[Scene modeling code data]
►

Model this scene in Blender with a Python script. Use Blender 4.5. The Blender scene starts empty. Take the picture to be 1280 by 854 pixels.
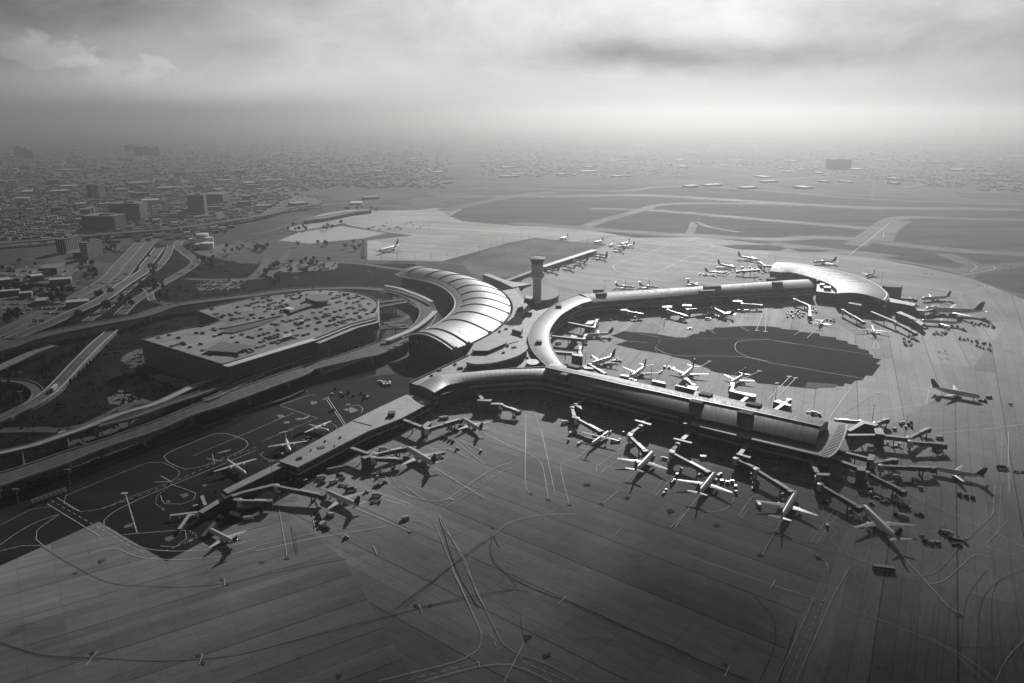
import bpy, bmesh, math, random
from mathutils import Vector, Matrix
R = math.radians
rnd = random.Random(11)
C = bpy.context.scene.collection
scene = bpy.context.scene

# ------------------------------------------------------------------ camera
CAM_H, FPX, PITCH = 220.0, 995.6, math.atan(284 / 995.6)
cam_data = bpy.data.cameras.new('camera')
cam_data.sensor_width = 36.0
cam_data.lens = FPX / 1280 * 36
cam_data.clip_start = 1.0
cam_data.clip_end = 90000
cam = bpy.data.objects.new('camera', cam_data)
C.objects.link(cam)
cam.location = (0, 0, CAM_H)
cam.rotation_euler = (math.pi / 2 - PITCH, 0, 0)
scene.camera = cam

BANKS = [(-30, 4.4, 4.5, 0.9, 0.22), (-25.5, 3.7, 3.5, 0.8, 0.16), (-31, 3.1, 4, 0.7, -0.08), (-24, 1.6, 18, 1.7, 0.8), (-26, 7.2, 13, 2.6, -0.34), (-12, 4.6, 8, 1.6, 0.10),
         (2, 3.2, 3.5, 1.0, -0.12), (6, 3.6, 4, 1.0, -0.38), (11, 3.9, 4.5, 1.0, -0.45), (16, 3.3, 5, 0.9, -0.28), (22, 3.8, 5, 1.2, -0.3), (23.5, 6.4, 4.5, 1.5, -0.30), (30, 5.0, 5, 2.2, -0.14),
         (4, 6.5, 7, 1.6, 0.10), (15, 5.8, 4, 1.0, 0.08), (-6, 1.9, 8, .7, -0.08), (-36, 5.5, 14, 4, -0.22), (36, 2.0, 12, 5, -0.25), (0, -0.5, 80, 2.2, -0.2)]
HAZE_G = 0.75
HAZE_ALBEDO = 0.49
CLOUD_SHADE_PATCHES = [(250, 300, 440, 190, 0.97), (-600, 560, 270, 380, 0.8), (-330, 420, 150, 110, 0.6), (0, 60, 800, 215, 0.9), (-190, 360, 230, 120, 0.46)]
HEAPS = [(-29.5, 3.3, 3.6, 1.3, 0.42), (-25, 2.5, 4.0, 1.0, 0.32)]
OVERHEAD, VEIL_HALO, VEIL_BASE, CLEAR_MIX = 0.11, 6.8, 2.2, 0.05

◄
►

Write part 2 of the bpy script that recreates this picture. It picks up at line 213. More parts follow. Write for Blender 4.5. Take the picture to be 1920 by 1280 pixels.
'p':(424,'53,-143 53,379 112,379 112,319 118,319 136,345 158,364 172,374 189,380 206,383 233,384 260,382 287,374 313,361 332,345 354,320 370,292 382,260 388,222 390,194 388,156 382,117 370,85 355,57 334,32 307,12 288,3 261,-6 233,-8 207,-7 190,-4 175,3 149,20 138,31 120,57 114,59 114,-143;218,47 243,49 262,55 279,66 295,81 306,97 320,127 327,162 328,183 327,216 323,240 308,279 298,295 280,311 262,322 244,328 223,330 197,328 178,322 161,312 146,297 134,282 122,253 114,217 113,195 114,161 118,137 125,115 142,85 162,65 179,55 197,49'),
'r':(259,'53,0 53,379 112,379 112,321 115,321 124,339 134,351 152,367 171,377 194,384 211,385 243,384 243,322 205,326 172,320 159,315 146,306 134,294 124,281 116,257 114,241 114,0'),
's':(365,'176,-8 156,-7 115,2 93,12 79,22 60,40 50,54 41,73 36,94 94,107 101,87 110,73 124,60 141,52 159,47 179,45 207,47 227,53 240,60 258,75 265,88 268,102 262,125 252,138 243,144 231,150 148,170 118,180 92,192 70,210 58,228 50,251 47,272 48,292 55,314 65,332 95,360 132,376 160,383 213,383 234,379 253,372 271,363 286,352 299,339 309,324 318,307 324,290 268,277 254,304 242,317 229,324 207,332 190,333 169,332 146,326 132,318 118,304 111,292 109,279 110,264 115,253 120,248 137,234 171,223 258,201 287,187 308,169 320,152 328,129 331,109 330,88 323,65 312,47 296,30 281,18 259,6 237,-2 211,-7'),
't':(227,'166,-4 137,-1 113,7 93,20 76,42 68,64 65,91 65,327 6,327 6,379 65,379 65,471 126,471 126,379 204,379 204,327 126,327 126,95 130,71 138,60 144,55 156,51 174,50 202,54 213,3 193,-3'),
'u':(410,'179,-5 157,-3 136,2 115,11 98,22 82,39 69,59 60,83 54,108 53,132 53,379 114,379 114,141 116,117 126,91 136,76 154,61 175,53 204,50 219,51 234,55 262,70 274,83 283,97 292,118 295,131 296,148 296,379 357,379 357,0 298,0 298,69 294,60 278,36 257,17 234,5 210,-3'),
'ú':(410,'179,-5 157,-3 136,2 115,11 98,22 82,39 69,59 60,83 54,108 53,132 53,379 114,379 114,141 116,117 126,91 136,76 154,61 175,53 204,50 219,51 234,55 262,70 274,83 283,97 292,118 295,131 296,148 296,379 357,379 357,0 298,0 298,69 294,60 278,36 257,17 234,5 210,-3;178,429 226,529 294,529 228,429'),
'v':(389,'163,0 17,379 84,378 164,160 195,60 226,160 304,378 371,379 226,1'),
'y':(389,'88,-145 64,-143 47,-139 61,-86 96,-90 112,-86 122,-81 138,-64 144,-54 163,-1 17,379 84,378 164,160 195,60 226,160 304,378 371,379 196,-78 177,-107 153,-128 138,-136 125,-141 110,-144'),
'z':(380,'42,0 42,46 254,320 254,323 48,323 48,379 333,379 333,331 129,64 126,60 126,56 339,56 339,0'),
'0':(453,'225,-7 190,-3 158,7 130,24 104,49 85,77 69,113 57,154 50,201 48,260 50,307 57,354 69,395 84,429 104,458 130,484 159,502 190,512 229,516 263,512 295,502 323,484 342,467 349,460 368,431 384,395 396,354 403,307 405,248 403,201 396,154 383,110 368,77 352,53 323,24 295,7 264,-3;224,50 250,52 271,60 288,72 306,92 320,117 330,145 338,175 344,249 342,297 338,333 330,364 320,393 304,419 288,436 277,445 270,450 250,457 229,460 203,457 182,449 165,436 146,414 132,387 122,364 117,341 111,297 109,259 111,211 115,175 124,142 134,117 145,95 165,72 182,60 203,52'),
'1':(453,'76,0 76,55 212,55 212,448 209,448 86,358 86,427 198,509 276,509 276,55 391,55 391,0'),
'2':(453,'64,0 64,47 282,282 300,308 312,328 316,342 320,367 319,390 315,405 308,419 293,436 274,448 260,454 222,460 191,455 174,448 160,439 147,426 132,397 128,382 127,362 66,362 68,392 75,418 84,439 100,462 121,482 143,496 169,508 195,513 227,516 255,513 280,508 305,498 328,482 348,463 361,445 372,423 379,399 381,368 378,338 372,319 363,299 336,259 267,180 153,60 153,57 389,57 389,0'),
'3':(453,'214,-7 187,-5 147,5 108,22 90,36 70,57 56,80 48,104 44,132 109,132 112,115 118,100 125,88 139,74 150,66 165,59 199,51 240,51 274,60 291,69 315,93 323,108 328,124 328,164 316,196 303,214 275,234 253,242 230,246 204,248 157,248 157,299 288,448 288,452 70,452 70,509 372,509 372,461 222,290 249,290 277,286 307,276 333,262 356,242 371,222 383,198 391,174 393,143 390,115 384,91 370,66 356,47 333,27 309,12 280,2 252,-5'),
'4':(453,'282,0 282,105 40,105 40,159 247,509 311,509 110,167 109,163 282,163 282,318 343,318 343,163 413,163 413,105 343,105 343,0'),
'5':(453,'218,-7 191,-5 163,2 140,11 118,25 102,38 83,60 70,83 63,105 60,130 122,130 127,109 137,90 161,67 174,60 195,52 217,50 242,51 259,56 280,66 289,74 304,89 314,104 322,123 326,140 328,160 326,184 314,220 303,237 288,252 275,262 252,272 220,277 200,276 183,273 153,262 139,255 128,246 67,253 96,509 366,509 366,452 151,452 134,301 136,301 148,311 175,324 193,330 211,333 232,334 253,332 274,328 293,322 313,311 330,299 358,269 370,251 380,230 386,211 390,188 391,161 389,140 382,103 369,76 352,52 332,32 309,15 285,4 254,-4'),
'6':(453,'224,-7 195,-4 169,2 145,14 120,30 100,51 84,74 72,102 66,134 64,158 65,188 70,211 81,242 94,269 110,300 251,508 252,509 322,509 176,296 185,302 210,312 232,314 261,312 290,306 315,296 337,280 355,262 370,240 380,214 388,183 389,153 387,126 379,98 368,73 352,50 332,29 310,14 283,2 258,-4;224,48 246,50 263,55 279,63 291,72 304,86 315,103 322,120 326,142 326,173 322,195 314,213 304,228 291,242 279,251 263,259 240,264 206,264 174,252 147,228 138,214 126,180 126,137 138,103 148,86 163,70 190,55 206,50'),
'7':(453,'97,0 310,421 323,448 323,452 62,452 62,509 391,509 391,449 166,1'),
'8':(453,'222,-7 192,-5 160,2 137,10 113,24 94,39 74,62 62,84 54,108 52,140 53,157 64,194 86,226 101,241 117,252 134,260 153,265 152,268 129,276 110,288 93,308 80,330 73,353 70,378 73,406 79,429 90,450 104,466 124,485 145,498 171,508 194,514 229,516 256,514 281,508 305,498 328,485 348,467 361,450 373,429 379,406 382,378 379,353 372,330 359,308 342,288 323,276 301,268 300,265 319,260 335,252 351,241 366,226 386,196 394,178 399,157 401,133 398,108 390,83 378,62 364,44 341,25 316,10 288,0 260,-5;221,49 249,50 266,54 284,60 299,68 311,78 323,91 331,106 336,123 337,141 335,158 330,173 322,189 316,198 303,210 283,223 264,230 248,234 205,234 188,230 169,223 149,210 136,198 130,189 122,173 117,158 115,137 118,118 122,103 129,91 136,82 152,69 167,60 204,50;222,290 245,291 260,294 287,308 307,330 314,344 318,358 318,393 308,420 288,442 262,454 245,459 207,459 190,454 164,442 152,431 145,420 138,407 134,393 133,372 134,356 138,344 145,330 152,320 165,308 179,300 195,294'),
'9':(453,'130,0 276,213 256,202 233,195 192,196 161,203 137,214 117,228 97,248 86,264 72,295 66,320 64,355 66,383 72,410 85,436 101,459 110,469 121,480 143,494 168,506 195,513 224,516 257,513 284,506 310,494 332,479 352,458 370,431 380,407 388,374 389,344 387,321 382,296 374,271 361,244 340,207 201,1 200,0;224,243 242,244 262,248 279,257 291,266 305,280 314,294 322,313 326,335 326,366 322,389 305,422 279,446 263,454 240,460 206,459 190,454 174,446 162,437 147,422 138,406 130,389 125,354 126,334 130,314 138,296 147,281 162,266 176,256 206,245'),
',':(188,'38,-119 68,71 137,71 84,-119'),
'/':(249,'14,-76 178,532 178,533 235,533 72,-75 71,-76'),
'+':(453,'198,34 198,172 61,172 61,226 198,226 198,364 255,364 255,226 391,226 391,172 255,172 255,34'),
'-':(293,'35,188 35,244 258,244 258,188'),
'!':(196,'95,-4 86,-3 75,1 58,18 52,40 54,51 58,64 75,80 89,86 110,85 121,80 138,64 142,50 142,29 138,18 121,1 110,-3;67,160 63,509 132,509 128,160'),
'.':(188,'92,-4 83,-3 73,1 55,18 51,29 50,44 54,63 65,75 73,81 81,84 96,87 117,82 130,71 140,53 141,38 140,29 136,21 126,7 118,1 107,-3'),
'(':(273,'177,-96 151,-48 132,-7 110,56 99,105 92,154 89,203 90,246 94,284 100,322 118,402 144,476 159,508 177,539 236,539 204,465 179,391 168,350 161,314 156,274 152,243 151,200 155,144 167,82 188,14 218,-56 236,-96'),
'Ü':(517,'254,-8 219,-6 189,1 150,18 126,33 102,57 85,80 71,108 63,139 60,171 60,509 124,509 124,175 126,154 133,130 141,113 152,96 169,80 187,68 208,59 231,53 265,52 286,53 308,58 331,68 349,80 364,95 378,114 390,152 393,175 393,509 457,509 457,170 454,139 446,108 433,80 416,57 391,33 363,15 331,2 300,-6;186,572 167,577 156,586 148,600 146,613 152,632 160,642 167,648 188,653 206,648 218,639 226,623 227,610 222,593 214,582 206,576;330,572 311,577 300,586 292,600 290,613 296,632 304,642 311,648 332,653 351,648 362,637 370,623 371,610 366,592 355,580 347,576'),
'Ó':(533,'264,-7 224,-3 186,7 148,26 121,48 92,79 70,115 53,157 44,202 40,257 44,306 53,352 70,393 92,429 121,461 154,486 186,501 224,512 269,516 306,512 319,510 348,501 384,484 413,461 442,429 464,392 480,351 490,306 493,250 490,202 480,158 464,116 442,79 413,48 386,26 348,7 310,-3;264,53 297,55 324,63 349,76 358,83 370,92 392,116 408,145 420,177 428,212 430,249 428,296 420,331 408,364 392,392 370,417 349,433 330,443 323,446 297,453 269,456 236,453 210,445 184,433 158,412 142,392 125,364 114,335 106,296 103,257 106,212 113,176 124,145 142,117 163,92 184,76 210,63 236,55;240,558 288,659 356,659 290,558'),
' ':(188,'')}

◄

### Aim
Quote word for word only the lines above from the one containing "Model this scene" through the one containing "OVERHEAD, VEIL_HALO, VEIL_BASE, CLEAR_MIX". Pictures stay out of your copy.

### Answer for the task
Model this scene in Blender with a Python script. Use Blender 4.5. The Blender scene starts empty. Take the picture to be 1280 by 854 pixels.
import bpy, bmesh, math, random
from mathutils import Vector, Matrix
R = math.radians
rnd = random.Random(11)
C = bpy.context.scene.collection
scene = bpy.context.scene

# ------------------------------------------------------------------ camera
CAM_H, FPX, PITCH = 220.0, 995.6, math.atan(284 / 995.6)
cam_data = bpy.data.cameras.new('camera')
cam_data.sensor_width = 36.0
cam_data.lens = FPX / 1280 * 36
cam_data.clip_start = 1.0
cam_data.clip_end = 90000
cam = bpy.data.objects.new('camera', cam_data)
C.objects.link(cam)
cam.location = (0, 0, CAM_H)
cam.rotation_euler = (math.pi / 2 - PITCH, 0, 0)
scene.camera = cam

BANKS = [(-30, 4.4, 4.5, 0.9, 0.22), (-25.5, 3.7, 3.5, 0.8, 0.16), (-31, 3.1, 4, 0.7, -0.08), (-24, 1.6, 18, 1.7, 0.8), (-26, 7.2, 13, 2.6, -0.34), (-12, 4.6, 8, 1.6, 0.10),
         (2, 3.2, 3.5, 1.0, -0.12), (6, 3.6, 4, 1.0, -0.38), (11, 3.9, 4.5, 1.0, -0.45), (16, 3.3, 5, 0.9, -0.28), (22, 3.8, 5, 1.2, -0.3), (23.5, 6.4, 4.5, 1.5, -0.30), (30, 5.0, 5, 2.2, -0.14),
         (4, 6.5, 7, 1.6, 0.10), (15, 5.8, 4, 1.0, 0.08), (-6, 1.9, 8, .7, -0.08), (-36, 5.5, 14, 4, -0.22), (36, 2.0, 12, 5, -0.25), (0, -0.5, 80, 2.2, -0.2)]
HAZE_G = 0.75
HAZE_ALBEDO = 0.49
CLOUD_SHADE_PATCHES = [(250, 300, 440, 190, 0.97), (-600, 560, 270, 380, 0.8), (-330, 420, 150, 110, 0.6), (0, 60, 800, 215, 0.9), (-190, 360, 230, 120, 0.46)]
HEAPS = [(-29.5, 3.3, 3.6, 1.3, 0.42), (-25, 2.5, 4.0, 1.0, 0.32)]
OVERHEAD, VEIL_HALO, VEIL_BASE, CLEAR_MIX = 0.11, 6.8, 2.2, 0.05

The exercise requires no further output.